The first one was Joanna [Newsom]. She had only heard the songs a couple of times but she played them beautifully. She was so respectful and sweet to me. There was me thinking, “Here’s this absolute star of a girl, who’s known all over the world, coming to play on my album.”

What about Devendra and his crew?
There was a day that Max had booked at his favorite studio and it just so happened that it was a day Devendra was in London with his friends. They all came in with this box full of instruments. They were just all very careful. They all played very quietly at first. The engineer had to stamp into the studio and say, “Look! We all need to put a little more beef into this. You’re all being so quiet.” That got us going.

How did you connect with Robert Kirby [string arranger for Nick Drake and a slew of other folk luminaries]?
He had done the arranging on Diamond Day and I’d been in contact with him since the reissues. I asked him if he’d come in and play a bit of French horn. It just so happened that he was in that part of London on that day as well.

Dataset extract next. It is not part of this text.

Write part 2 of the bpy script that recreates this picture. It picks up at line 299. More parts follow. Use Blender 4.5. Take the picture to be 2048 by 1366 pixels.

Sounds like an amazing afternoon…
It was. None of it was thought out. It just happened at the right time, and the right people were there. I know what you mean about being scared that everybody else’s style would swamp what we were doing, but everybody was so thoughtful. In my day there was a lot of great competitiveness and people were wary of other musicians and jealous if somebody made more progress. This time the musicians I’ve come across and the people that are producing are all so thoughtful, kind and clever and generous. It’s such an enormous change.